[Start]
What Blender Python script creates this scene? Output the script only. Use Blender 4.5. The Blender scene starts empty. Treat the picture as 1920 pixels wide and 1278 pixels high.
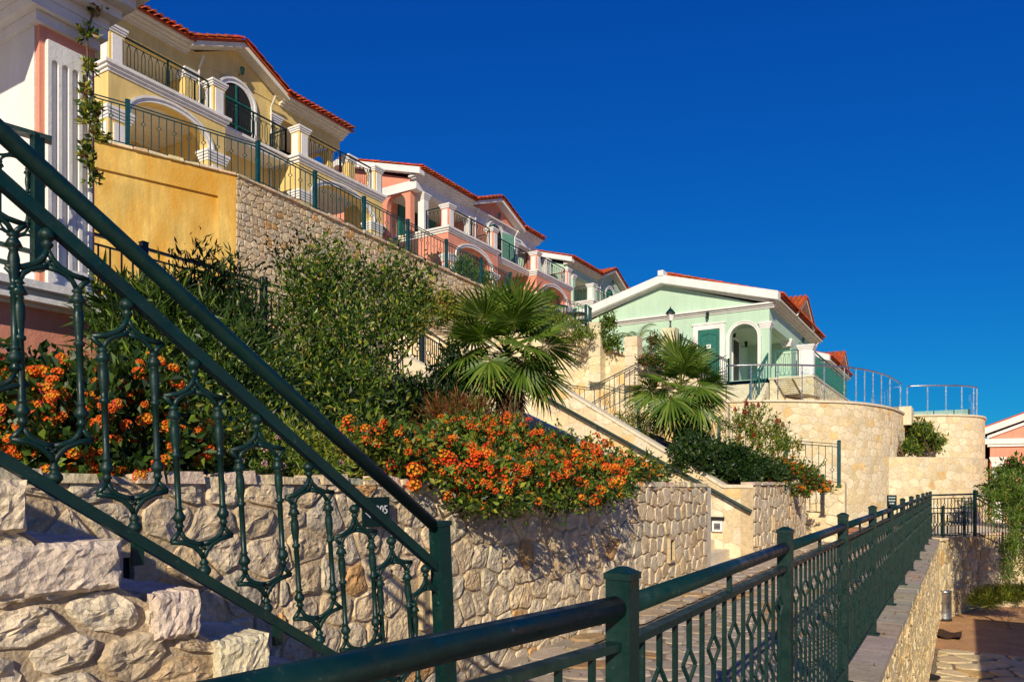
import bpy, math, random
import numpy as np
from mathutils import Vector, Matrix, noise as mnoise

# ---------------------------------------------------------------- camera, sky, sun
scene = bpy.context.scene
COL = scene.collection
TH = math.radians(31.2)
CT, ST = math.cos(TH), math.sin(TH)
FP, CX, HY = 1400.0, 960.0, 905.0          # focal length in photo pixels, principal column, horizon row
cam_d = bpy.data.cameras.new('camera')
cam = bpy.data.objects.new('camera', cam_d); COL.objects.link(cam)
cam.location = (0, 0, 0); cam.rotation_euler = (math.radians(90), 0, TH)
cam_d.sensor_width = 36; cam_d.lens = FP / 1920 * 36; cam_d.shift_y = (HY - 639) / 1920
cam_d.clip_start = 0.05; cam_d.clip_end = 8000
scene.camera = cam

SUN = Vector((-0.33, 0.84, -0.43)).normalized()
SKY_GRADE = ((0.018, 1.3), (0.41, 1.0), (1.95, 0.55))
world = bpy.data.worlds.new('World'); scene.world = world; world.use_nodes = True
wn, wl = world.node_tree.nodes, world.node_tree.links
wn.clear()
sky = wn.new('ShaderNodeTexSky'); sky.sky_type = 'NISHITA'; sky.sun_disc = False
sky.sun_elevation = math.asin(-SUN.z); sky.sun_rotation = math.atan2(-SUN.x, -SUN.y)
sky.air_density = 1.0; sky.dust_density = 0.0; sky.ozone_density = 4.0; sky.altitude = 300
sep = wn.new('ShaderNodeSeparateColor'); com = wn.new('ShaderNodeCombineColor')     # the same colour grade for the whole sky
wl.new(sky.outputs[0], sep.inputs[0])
for ch, (gain, power) in enumerate(SKY_GRADE):
    pw = wn.new('ShaderNodeMath'); pw.operation = 'POWER'; pw.inputs[1].default_value = power; wl.new(sep.outputs[ch], pw.inputs[0])
    gn = wn.new('ShaderNodeMath'); gn.operation = 'MULTIPLY'; gn.inputs[1].default_value = gain; wl.new(pw.outputs[0], gn.inputs[0]); wl.new(gn.outputs[0], com.inputs[ch])
bg = wn.new('ShaderNodeBackground'); bg.inputs['Strength'].default_value = 0.10
wo = wn.new('ShaderNodeOutputWorld')
wl.new(com.outputs[0], bg.inputs[0]); wl.new(bg.outputs[0], wo.inputs[0])
sun_d = bpy.data.lights.new('sun', 'SUN'); sun_d.energy = 5.0; sun_d.angle = math.radians(0.5)
sun_d.color = (1.0, 0.88, 0.67)
sun = bpy.data.objects.new('sun', sun_d); COL.objects.link(sun)
sun.rotation_euler = SUN.to_track_quat('-Z', 'Y').to_euler()
vs = scene.view_settings
vs.view_transform = 'Standard'; vs.look = 'None'; vs.exposure = 0.0; vs.gamma = 1.0; vs.use_curve_mapping = False

# ---------------------------------------------------------------- measuring helpers
def pt(px, py, D):
    u = (px - CX) / FP * D; w = (HY - py) / FP * D
    return Vector((u * CT - D * ST, u * ST + D * CT, w))
def onX(px, X):
    r = (px - CX) / FP
    D = X / (CT * r - ST)
    return D
def px_onX(px, py, X):
    return pt(px, py, onX(px, X))
def px_onY(px, py, Y):
    r = (px - CX) / FP
    return pt(px, py, Y / (ST * r + CT))
def depth(p):
    return -p[0] * ST + p[1] * CT
def pxcol(x, y):
    D = -x * ST + y * CT
    return CX + FP * (x * CT + y * ST) / D
def lerp(a, b, t): return a + (b - a) * t

# ---------------------------------------------------------------- mesh helpers
def fast_mesh(name, verts, faces, cols=None, smooth=False):
    """verts: (N,3) array; faces: list of index lists or (M,4) array; cols: per-face colours"""
    me = bpy.data.meshes.new(name)
    verts = np.asarray(verts, dtype=np.float32)
    me.vertices.add(len(verts)); me.vertices.foreach_set('co', verts.ravel())
    if isinstance(faces, np.ndarray):
        tot = np.full(len(faces), faces.shape[1], dtype=np.int32); idx = faces.astype(np.int32).ravel()
    else:
        tot = np.array([len(f) for f in faces], dtype=np.int32)
        idx = np.fromiter((i for f in faces for i in f), dtype=np.int32, count=int(tot.sum()))
    start = np.concatenate(([0], np.cumsum(tot)[:-1])).astype(np.int32)
    me.loops.add(len(idx)); me.loops.foreach_set('vertex_index', idx)
    me.polygons.add(len(tot)); me.polygons.foreach_set('loop_start', start)
    try: me.polygons.foreach_set('loop_total', tot)
    except Exception: pass
    me.polygons.foreach_set('use_smooth', np.full(len(tot), bool(smooth)))
    me.update(calc_edges=True)
    at = me.color_attributes.new('col', 'FLOAT_COLOR', 'CORNER')
    if cols is None: c = np.ones((len(idx), 4), dtype=np.float32)
    else:
        cols = np.asarray(cols, dtype=np.float32)
        c = np.ones((len(idx), 4), dtype=np.float32); c[:, :3] = np.repeat(cols, tot, axis=0)
    at.data.foreach_set('color', c.ravel())
    return me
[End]
Directions — Output all of the data exactly as it stands, minus any images.

Answer to the task —
What Blender Python script creates this scene? Output the script only. Use Blender 4.5. The Blender scene starts empty. Treat the picture as 1920 pixels wide and 1278 pixels high.
import bpy, math, random
import numpy as np
from mathutils import Vector, Matrix, noise as mnoise

# ---------------------------------------------------------------- camera, sky, sun
scene = bpy.context.scene
COL = scene.collection
TH = math.radians(31.2)
CT, ST = math.cos(TH), math.sin(TH)
FP, CX, HY = 1400.0, 960.0, 905.0          # focal length in photo pixels, principal column, horizon row
cam_d = bpy.data.cameras.new('camera')
cam = bpy.data.objects.new('camera', cam_d); COL.objects.link(cam)
cam.location = (0, 0, 0); cam.rotation_euler = (math.radians(90), 0, TH)
cam_d.sensor_width = 36; cam_d.lens = FP / 1920 * 36; cam_d.shift_y = (HY - 639) / 1920
cam_d.clip_start = 0.05; cam_d.clip_end = 8000
scene.camera = cam

SUN = Vector((-0.33, 0.84, -0.43)).normalized()
SKY_GRADE = ((0.018, 1.3), (0.41, 1.0), (1.95, 0.55))
world = bpy.data.worlds.new('World'); scene.world = world; world.use_nodes = True
wn, wl = world.node_tree.nodes, world.node_tree.links
wn.clear()
sky = wn.new('ShaderNodeTexSky'); sky.sky_type = 'NISHITA'; sky.sun_disc = False
sky.sun_elevation = math.asin(-SUN.z); sky.sun_rotation = math.atan2(-SUN.x, -SUN.y)
sky.air_density = 1.0; sky.dust_density = 0.0; sky.ozone_density = 4.0; sky.altitude = 300
sep = wn.new('ShaderNodeSeparateColor'); com = wn.new('ShaderNodeCombineColor')     # the same colour grade for the whole sky
wl.new(sky.outputs[0], sep.inputs[0])
for ch, (gain, power) in enumerate(SKY_GRADE):
    pw = wn.new('ShaderNodeMath'); pw.operation = 'POWER'; pw.inputs[1].default_value = power; wl.new(sep.outputs[ch], pw.inputs[0])
    gn = wn.new('ShaderNodeMath'); gn.operation = 'MULTIPLY'; gn.inputs[1].default_value = gain; wl.new(pw.outputs[0], gn.inputs[0]); wl.new(gn.outputs[0], com.inputs[ch])
bg = wn.new('ShaderNodeBackground'); bg.inputs['Strength'].default_value = 0.10
wo = wn.new('ShaderNodeOutputWorld')
wl.new(com.outputs[0], bg.inputs[0]); wl.new(bg.outputs[0], wo.inputs[0])
sun_d = bpy.data.lights.new('sun', 'SUN'); sun_d.energy = 5.0; sun_d.angle = math.radians(0.5)
sun_d.color = (1.0, 0.88, 0.67)
sun = bpy.data.objects.new('sun', sun_d); COL.objects.link(sun)
sun.rotation_euler = SUN.to_track_quat('-Z', 'Y').to_euler()
vs = scene.view_settings
vs.view_transform = 'Standard'; vs.look = 'None'; vs.exposure = 0.0; vs.gamma = 1.0; vs.use_curve_mapping = False

# ---------------------------------------------------------------- measuring helpers
def pt(px, py, D):
    u = (px - CX) / FP * D; w = (HY - py) / FP * D
    return Vector((u * CT - D * ST, u * ST + D * CT, w))
def onX(px, X):
    r = (px - CX) / FP
    D = X / (CT * r - ST)
    return D
def px_onX(px, py, X):
    return pt(px, py, onX(px, X))
def px_onY(px, py, Y):
    r = (px - CX) / FP
    return pt(px, py, Y / (ST * r + CT))
def depth(p):
    return -p[0] * ST + p[1] * CT
def pxcol(x, y):
    D = -x * ST + y * CT
    return CX + FP * (x * CT + y * ST) / D
def lerp(a, b, t): return a + (b - a) * t

# ---------------------------------------------------------------- mesh helpers
def fast_mesh(name, verts, faces, cols=None, smooth=False):
    """verts: (N,3) array; faces: list of index lists or (M,4) array; cols: per-face colours"""
    me = bpy.data.meshes.new(name)
    verts = np.asarray(verts, dtype=np.float32)
    me.vertices.add(len(verts)); me.vertices.foreach_set('co', verts.ravel())
    if isinstance(faces, np.ndarray):
        tot = np.full(len(faces), faces.shape[1], dtype=np.int32); idx = faces.astype(np.int32).ravel()
    else:
        tot = np.array([len(f) for f in faces], dtype=np.int32)
        idx = np.fromiter((i for f in faces for i in f), dtype=np.int32, count=int(tot.sum()))
    start = np.concatenate(([0], np.cumsum(tot)[:-1])).astype(np.int32)
    me.loops.add(len(idx)); me.loops.foreach_set('vertex_index', idx)
    me.polygons.add(len(tot)); me.polygons.foreach_set('loop_start', start)
    try: me.polygons.foreach_set('loop_total', tot)
    except Exception: pass
    me.polygons.foreach_set('use_smooth', np.full(len(tot), bool(smooth)))
    me.update(calc_edges=True)
    at = me.color_attributes.new('col', 'FLOAT_COLOR', 'CORNER')
    if cols is None: c = np.ones((len(idx), 4), dtype=np.float32)
    else:
        cols = np.asarray(cols, dtype=np.float32)
        c = np.ones((len(idx), 4), dtype=np.float32); c[:, :3] = np.repeat(cols, tot, axis=0)
    at.data.foreach_set('color', c.ravel())
    return me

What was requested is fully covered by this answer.